WASHINGTON (AFP) - America's youth are undergoing a political rebirth, and politicians have noticed.

People under 30 are flocking to the polls and leaving their mark on the 2008 White House race. Long moribund activist groups are being revived. Nickelodeon, a television station geared to teens, is holding mock primaries.

"We've been hearing for years, 'Where is the youth movement?' Well, it's been growing slowly and now it's here," said Samantha Miller, 22, who helped to revive Students for a Democratic Society (SDS), a left-wing group that has lain dormant since the late 1960s.

A report issued late last year by the Center for Information & Research on Civic Learning and Engagement (CIRCLE) and the Charles F. Kettering Foundation showed that university students in the United States today are "hungry for political conversation" that is "free of 'spin'."

That contrasts sharply with the attitudes of students surveyed by a parallel study in 1993, who said politics were "irrelevant to their lives", the report said.

Paul Buhle, a lecturer at Brown University in Rhode Island, confirmed what the report said.

"The view from my students in the 1990s was that everything was going to hell in a handbasket but they couldn't do anything about it and 'I'm going to have a great career'," the 63-year-old told AFP.

"Jump up to now and you have the war, the US doing stupid things in the world and global warming on the front page as opposed to banished to page 78.

"It reminds me of watching the Cuban missile crisis unfold in 1963," said Buhle, who was an activist in the left-wing SDS the first time around.

"A lot of young people said to themselves then and are saying now: 'We can't wait around because adults are going to blow up the planet and we'd better do something.'"

Sixteen-year-old Lindsay was drawn to politics by her concern over global warming.

"It got me mad that people were denying it or doing nothing about it," she said during a weekly meeting of her high school's SDS chapter, which was attended by half a dozen members aged 14 to 18.

"It's definitely worth my time to be politically active because if I'm not paying attention to these kinds of things, how can I change them?" Lindsay said.

Karlo Marcelo, a researcher at CIRCLE, said that, for the first time since 1972, candidates for the White House are paying more than lip-service to the youth vote.

"They've mentioned young people and young issues in debates and their speeches," he said.

"They are actually speaking seriously to young people about their issues, and that engagement between young people and politicians is something that hasn't happened since 1972.

"Several of the Democratic candidates have full-time youth directors, and among the Republicans, John McCain has a part time youth director and has his daughter blogging. Everyone's realising they need to focus on this generation," Marcelo said.

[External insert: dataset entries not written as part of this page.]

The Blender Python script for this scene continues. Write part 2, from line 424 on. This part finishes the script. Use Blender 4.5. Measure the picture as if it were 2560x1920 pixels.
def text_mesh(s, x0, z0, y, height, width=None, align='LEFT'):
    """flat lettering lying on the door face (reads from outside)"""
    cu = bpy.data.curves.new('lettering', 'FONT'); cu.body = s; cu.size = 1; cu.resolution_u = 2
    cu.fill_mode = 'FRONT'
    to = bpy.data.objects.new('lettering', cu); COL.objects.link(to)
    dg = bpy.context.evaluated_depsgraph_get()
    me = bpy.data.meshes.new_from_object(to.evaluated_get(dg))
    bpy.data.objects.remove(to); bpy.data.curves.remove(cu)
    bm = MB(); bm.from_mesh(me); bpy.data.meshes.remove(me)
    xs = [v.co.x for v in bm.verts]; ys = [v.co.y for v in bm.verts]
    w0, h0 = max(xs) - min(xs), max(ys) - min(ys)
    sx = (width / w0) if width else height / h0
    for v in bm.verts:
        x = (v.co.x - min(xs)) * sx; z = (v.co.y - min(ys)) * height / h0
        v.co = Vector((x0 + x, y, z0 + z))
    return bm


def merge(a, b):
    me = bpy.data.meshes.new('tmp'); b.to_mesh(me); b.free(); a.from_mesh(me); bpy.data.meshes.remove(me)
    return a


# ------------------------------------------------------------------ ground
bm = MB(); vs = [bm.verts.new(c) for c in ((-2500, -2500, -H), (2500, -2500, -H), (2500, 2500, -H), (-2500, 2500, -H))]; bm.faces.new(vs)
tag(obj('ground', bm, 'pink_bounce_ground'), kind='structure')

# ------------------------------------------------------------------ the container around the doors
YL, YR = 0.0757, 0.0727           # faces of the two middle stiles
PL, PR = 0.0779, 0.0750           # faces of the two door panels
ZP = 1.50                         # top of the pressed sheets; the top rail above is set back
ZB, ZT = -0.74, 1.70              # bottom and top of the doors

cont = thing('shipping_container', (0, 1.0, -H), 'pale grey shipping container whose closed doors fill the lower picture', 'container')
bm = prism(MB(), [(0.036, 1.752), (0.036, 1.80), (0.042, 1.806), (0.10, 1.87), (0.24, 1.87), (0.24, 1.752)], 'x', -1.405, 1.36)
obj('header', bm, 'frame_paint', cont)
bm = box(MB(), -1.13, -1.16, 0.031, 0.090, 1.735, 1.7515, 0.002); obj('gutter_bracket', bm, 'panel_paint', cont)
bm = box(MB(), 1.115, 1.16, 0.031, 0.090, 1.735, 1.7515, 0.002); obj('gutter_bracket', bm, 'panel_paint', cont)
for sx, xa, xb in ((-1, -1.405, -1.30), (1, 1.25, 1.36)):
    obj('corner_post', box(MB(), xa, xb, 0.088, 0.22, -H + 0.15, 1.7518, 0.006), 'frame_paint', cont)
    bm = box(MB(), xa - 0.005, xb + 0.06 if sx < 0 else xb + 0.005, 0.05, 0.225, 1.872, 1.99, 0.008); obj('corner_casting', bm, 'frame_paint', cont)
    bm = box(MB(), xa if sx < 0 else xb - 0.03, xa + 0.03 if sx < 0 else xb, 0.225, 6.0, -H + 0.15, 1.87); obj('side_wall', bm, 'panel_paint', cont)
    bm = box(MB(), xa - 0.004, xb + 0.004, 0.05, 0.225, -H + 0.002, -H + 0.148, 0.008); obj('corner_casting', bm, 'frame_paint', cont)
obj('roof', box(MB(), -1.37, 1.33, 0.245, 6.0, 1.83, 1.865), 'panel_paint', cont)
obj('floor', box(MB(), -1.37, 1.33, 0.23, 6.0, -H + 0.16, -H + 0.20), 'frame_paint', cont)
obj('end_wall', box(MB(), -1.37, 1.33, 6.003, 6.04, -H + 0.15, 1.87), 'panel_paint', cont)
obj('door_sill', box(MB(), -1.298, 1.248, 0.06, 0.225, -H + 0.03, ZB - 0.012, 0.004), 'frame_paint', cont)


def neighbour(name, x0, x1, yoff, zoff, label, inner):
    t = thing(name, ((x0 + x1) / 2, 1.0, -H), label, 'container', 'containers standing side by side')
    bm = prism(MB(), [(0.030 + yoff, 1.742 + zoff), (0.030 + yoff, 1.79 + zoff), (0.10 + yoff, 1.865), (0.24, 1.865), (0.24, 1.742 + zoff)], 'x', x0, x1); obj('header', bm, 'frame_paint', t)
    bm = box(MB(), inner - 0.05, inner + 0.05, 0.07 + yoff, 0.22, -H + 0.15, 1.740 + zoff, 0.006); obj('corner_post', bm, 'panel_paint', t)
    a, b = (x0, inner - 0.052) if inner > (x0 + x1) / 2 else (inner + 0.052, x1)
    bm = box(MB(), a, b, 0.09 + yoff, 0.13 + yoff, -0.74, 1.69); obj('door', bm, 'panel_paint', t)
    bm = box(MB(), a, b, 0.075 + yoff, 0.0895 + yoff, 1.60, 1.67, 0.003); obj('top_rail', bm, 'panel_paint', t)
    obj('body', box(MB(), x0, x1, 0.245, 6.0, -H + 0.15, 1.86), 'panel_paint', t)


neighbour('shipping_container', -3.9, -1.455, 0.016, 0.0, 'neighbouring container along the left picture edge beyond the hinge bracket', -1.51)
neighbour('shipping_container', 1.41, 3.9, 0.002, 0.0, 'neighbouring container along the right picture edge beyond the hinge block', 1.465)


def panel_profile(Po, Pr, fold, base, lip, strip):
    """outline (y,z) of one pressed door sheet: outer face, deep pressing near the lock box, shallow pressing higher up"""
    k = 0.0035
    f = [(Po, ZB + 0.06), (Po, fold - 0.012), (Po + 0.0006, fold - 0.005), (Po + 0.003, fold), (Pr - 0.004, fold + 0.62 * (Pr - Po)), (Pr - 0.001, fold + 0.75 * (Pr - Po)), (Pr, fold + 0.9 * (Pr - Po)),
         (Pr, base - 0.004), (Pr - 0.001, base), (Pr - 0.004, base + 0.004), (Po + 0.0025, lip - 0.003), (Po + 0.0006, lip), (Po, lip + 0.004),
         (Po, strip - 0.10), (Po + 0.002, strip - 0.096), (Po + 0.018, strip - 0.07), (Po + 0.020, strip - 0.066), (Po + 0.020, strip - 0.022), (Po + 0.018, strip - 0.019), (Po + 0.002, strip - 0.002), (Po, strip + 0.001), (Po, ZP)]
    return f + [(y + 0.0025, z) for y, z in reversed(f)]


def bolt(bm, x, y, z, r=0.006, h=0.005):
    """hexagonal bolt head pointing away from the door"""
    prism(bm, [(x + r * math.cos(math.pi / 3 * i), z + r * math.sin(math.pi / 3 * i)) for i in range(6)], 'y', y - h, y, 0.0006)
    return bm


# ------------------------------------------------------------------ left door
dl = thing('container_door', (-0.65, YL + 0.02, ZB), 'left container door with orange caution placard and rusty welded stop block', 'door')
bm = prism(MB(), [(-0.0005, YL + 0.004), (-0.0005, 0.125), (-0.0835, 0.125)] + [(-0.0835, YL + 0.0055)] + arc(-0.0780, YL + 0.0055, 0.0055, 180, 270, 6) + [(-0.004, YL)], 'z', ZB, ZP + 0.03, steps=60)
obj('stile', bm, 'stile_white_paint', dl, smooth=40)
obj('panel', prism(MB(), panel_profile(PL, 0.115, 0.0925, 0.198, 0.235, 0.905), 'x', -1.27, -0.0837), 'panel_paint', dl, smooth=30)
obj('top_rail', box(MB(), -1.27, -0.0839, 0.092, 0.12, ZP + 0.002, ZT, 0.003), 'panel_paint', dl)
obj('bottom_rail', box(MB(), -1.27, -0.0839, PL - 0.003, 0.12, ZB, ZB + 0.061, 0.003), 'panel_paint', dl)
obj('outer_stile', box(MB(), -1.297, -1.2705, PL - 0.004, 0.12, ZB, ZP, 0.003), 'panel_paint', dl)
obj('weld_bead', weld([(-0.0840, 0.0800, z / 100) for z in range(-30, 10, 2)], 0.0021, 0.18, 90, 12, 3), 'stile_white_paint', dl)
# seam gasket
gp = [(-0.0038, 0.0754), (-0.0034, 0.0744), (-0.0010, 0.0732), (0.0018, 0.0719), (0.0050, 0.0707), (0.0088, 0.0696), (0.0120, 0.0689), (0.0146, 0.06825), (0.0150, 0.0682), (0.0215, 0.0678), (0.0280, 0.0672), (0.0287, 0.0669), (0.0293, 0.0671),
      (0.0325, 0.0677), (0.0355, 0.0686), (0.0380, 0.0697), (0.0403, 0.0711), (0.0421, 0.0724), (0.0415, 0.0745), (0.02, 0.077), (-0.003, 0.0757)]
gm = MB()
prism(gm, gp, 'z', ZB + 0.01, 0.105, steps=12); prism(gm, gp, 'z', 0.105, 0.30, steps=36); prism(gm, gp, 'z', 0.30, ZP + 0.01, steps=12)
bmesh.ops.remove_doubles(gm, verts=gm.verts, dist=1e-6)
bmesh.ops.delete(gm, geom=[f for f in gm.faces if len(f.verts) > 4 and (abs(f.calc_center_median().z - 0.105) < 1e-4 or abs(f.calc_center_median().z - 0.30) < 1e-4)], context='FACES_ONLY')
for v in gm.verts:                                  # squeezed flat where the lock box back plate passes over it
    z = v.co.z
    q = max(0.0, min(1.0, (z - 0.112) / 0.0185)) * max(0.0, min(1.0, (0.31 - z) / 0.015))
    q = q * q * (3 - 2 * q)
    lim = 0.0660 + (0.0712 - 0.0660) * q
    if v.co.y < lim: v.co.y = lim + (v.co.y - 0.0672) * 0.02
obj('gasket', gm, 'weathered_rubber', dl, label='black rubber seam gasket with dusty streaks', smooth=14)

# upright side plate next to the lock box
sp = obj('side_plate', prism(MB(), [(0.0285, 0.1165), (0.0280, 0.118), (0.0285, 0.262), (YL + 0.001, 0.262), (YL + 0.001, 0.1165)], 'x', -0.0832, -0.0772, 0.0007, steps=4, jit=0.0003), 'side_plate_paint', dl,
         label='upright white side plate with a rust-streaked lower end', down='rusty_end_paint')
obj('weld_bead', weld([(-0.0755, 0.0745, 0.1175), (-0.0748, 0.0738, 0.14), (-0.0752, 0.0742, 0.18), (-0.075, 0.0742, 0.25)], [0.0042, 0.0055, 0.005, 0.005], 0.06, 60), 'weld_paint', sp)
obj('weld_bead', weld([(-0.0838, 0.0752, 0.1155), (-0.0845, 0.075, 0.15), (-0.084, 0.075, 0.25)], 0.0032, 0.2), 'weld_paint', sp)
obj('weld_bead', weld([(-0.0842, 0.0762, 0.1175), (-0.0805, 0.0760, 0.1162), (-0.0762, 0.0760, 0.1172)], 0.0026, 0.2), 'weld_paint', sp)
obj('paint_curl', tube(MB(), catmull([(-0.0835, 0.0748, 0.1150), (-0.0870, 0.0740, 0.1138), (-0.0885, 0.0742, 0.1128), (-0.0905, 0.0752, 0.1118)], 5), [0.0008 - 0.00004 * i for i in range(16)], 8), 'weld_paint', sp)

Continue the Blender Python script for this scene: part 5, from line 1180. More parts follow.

This month's primaries in New Hampshire and caucuses in Iowa saw a sharp rise in the under-30 turnout compared with four years ago, with the youth vote credited for helping Democrat Barack Obama prevail in Iowa.

In Iowa, 13 percent of voters under 30 turned out for the caucus, against four percent in 2004, while youth turnout in New Hampshire surged ahead from 18 percent four years ago to 43 percent, according to CIRCLE.

No comparative figures were published for the Michigan primary, which was not contested by the Democrats.

"This generation, for pretty much all of their political lives, has known only one president, and for a lot of young people, the reaction to that president hasn't been good," said Michael Dimock of Pew Research Center.

"The idea of participating in this election -- in which no matter which way you vote, it's going to be for a new president-- is particularly engaging to younger voters."

The rising tide of youth activism is benefiting the more liberal Democrats and groups that are further to the left, such as the SDS.

A report issued this month by Pew Research called today's youth the "least Republican generation," with only one-third of young voters identifying with the Republicans and nearly half with the Democrats.

Charlie Smith, the 23-year-old head of College Republicans, a broad grouping of conservative students, tried to put a positive spin on young people jumping the Republican ship.

"It's in the nature of our demographic -- we're more idealistic.

"But they'll have time to turn away from their chemistry books or work-study jobs to study the key issues like Iraq or government-funded healthcare, and make a decision by election day.

"I think they'll come back to our side," he said.

http://news.yahoo.com/s/afp/20080121/ts_alt_afp/usvote2008politicsyouth

Grav
2008-01-21, 11:56 AM
If everyone and everything wasn't so full of shit...

D3V
2008-01-21, 01:40 PM
Young republicans = lost hope.

Demosthenes
2008-01-21, 01:43 PM
If everyone and everything wasn't so full of shit...

Honestly. I would say give them an enema, but today's politicians are so full of shit if you did that all that was left of them would fit in a matchbox.